WEEKLY EDITORIAL RECAP
THURSDAY
REACHING INTO THE GRAVE
It's a primary tenet of Marxism, right up there with the abolition of private property.
Not surprisingly, it's also very popular with the American left and many Democrats.
It's the death tax -- and it's soon to be back on the congressional agenda.
When Congress passed the Bush tax cuts of 2001, there weren't enough votes to abolish the estate tax altogether, so a muddled compromise resulted. The tax, which has been dwindling incrementally over the past seven years, is set to expire for one year in 2010 -- and then return with a vengeance in 2011 unless lawmakers act. ...
As things stand now, the rate will fluctuate drastically over the next three years. For this year, couples with estates valued at more than $7 million face a death tax rate of 45 percent.
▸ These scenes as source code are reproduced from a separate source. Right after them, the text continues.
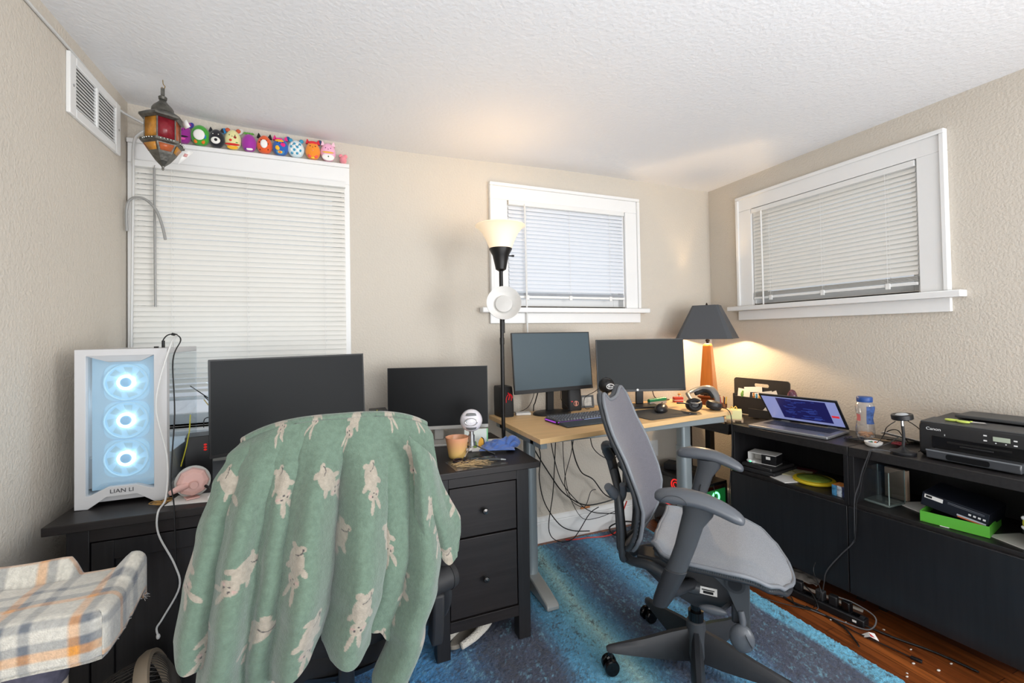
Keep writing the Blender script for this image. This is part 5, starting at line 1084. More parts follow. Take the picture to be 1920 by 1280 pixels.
P('mic_arm', M().tube([(-.11, -.06, .04), (-.15, -.045, .05), (-.185, -.03, .052)], [.005, .004, .005], 8), blk, hs)
P('yoke', M().tube([(-.12, -.06, .052), (-.10, -.085, .05), (-.065, -.08, .056)], .004, 8), hg, hs)
S('cable', M().tube([(2.21, 2.065, .882), (2.205, 2.02, .888), (2.215, 1.985, .86), (2.225, 1.985, .76), (2.225, 1.99, .62), (2.215, 2.0, .45), (2.20, 2.01, .2), (2.20, 2.02, .02)], .0025, 6), dark_cable, 'headset cable dropping over the right front edge of the birch desk', 'cable')
# ------------------------------------------------------------------ cables hanging below the birch desk
cbs = [([(1.10, 2.50, .81), (1.16, 2.52, .66), (1.30, 2.56, .45), (1.40, 2.57, .32), (1.55, 2.58, .22), (1.70, 2.58, .21), (1.85, 2.56, .24)], .0042, 'thick black cable swooping from the left under the birch desk'),
 ([(1.12, 2.46, .81), (1.20, 2.50, .62), (1.215, 2.55, .45), (1.26, 2.57, .28), (1.36, 2.57, .13), (1.46, 2.57, .07), (1.58, 2.56, .05)], .0035, 'black cable dropping steeply to the rug under the birch desk'),
 ([(1.25, 2.48, .81), (1.30, 2.52, .6), (1.38, 2.56, .40), (1.50, 2.57, .25), (1.62, 2.58, .16), (1.80, 2.58, .12)], .0030, 'black cable running diagonally towards the skirting board'),
 ([(1.30, 2.47, .81), (1.315, 2.52, .62), (1.31, 2.55, .35), (1.28, 2.56, .12), (1.33, 2.54, .04), (1.44, 2.53, .04), (1.58, 2.56, .16), (1.66, 2.57, .19)], .0030, 'black cable looping back up from the rug'),
 ([(1.42, 2.48, .81), (1.44, 2.52, .62), (1.52, 2.56, .45), (1.62, 2.57, .38), (1.72, 2.58, .26), (1.84, 2.57, .20)], .0042, 'thick black cable bowing towards the chair back'),
 ([(1.44, 2.46, .81), (1.42, 2.50, .60), (1.40, 2.56, .40), (1.45, 2.57, .27), (1.55, 2.57, .21), (1.60, 2.57, .30), (1.64, 2.57, .31)], .0024, 'thin black cable with a hanging loop below the birch desk'),
 ([(1.35, 2.46, .81), (1.36, 2.50, .62), (1.42, 2.56, .35), (1.52, 2.57, .15), (1.64, 2.57, .12), (1.80, 2.56, .15)], .0022, 'thin black cable beside the thicker ones near the skirting board'),
 ([(1.54, 2.46, .81), (1.56, 2.50, .72), (1.60, 2.53, .60), (1.70, 2.54, .52), (1.80, 2.54, .52), (1.86, 2.53, .60)], .0030, 'black cable hanging in a shallow loop right below the birch desktop')]
for pts, r_, lb in cbs: S('cable', M().tube(pts, r_, 6), dark_cable, lb, 'cable', 'cables hanging under the birch desk')
S('cable', M().tube([(1.40, 2.56, .026), (1.46, 2.52, .035), (1.54, 2.52, .03), (1.66, 2.50, .026), (1.76, 2.52, .03), (1.83, 2.56, .10), (1.88, 2.56, .2)], .0045, 8), red_cable, 'red cable lying on the rug edge under the birch desk', 'cable')
S('cable', M().tube([(1.72, 2.54, .028), (1.80, 2.50, .027), (1.90, 2.50, .027), (1.98, 2.55, .03), (1.86, 2.57, .06), (1.74, 2.56, .05), (1.72, 2.50, .028), (1.78, 2.46, .027), (1.92, 2.44, .027)], .005, 8), dark_cable, 'black cable coiled on the rug behind the mesh chair', 'cable')
S('wood_scrap', M().box(-.035, .035, -.003, .003, 0, .012), colmat((196, 130, 80), .6), 'small orange wood shim on top of the skirting board', 'wood shim', loc=(1.60, D-.008, .1655))
ot = T('wall_outlet', 'white wall outlet plate below the birch desk', 'outlet', (2.19, D, .505)); ot.rotation_euler = (0, 0, 0)
P('plate', M().prism(rrect(-.036, .036, -.058, .058, .005), -.007, -.0005, 'Y'), whitepl, ot, bevel=.001)
for z in (-.022, .022): P('socket', M().at((0, -.007, z), (90, 0, 0)).lathe([(0, 0), (.016, 0), (.016, .0015), (0, .0015)], 20), whitepl, ot)
# ------------------------------------------------------------------ dark glass computer tower on the floor under the birch desk
ft = T('computer_tower', 'black glass computer tower with red and green lights on the floor behind the mesh chair', 'computer tower', (2.25, 2.353, .001), -84)
tx0, tx1, ty0, ty1, th = -.24, .19, -.095, .115, .385
P('top_panel', M().box(tx0, tx1, ty0, ty1, th-.02, th), blk, ft, bevel=.003)
P('bottom_panel', M().box(tx0, tx1, ty0, ty1, .012, .035), blk, ft, bevel=.003)
for x in (tx0+.01, tx1-.04):
    for y in (ty0+.01, ty1-.04): P('foot', M().box(x, x+.03, y, y+.03, 0, .012), blk, ft)
P('rear_panel', M().box(tx0, tx0+.004, ty0, ty1, .035, th-.02), blk, ft)
P('far_panel', M().box(tx0, tx1, ty1-.003, ty1, .035, th-.02), blk, ft)
P('shroud', M().box(tx0+.005, tx1-.06, ty0+.01, ty1-.01, .036, .13), blk_soft, ft)
dglass = bpy.data.materials.new('smoked_glass'); dglass.use_nodes = True; nt = dglass.node_tree; nt.nodes.clear()
o_ = nt.nodes.new('ShaderNodeOutputMaterial'); tr = nt.nodes.new('ShaderNodeBsdfTransparent'); tr.inputs[0].default_value = (.55, .55, .57, 1); gl = nt.nodes.new('ShaderNodeBsdfGlossy'); gl.inputs['Roughness'].default_value = .05
ms = nt.nodes.new('ShaderNodeMixShader'); ms.inputs[0].default_value = .07; nt.links.new(tr.outputs[0], ms.inputs[1]); nt.links.new(gl.outputs[0], ms.inputs[2]); nt.links.new(ms.outputs[0], o_.inputs[0])
P('glass_side', M().box(tx0+.004, tx1-.03, ty0, ty0+.003, .035, th-.02), dglass, ft, smooth=False)
P('front_bezel', M().prism([(ty0, .035), (ty1, .035), (ty1, th-.02), (ty1-.02, th-.06), (ty0+.03, th-.075), (ty0, th-.02)], tx1-.03, tx1-.026, 'X').box(tx1-.03, tx1, ty0, ty0+.01, .035, th-.02).box(tx1-.03, tx1, ty1-.01, ty1, .035, th-.02), blk, ft)
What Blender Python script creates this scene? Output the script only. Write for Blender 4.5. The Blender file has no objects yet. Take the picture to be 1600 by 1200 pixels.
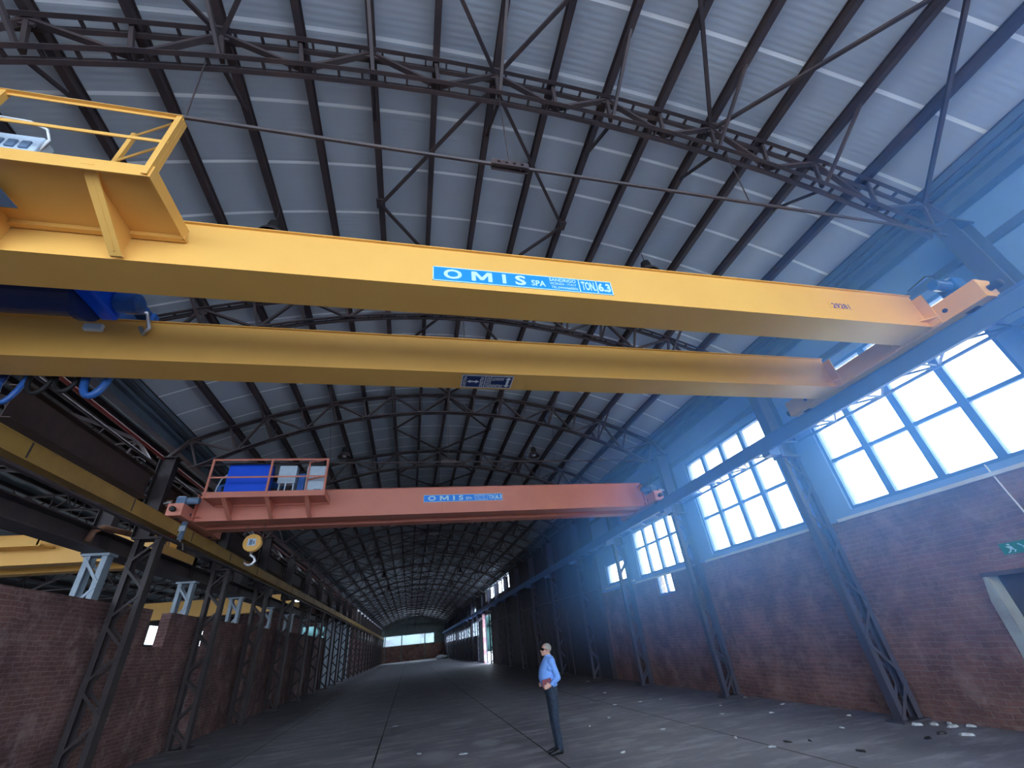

That will dwindle to nothing in 2010, but leap to 55 percent on estates worth more than just $1 million in 2011. ...
On what moral grounds does the government have a right to confiscate an individual's property upon his demise?
Unfortunately, a repeal will not happen with Barack Obama in the White House and Democrats running the House and Senate. That has led some business groups -- including the National Federation of Independent Businesses and the U.S. Chamber of Commerce -- to abandon principle for pragmatism and drop their long-standing calls for an end to the death tax in favor of a compromise measure that would stabilize the levy at 35 percent on estates larger than $10 million. ...
Fairness demands Congress act to fix the mess it created. Killing the Marxist-inspired death tax for good must continue to be the ultimate goal of those who find repugnant the notion that the government should have first crack at the wealth created and earned by hard-working Americans. But short of that, the (35 percent) proposal would be a step forward.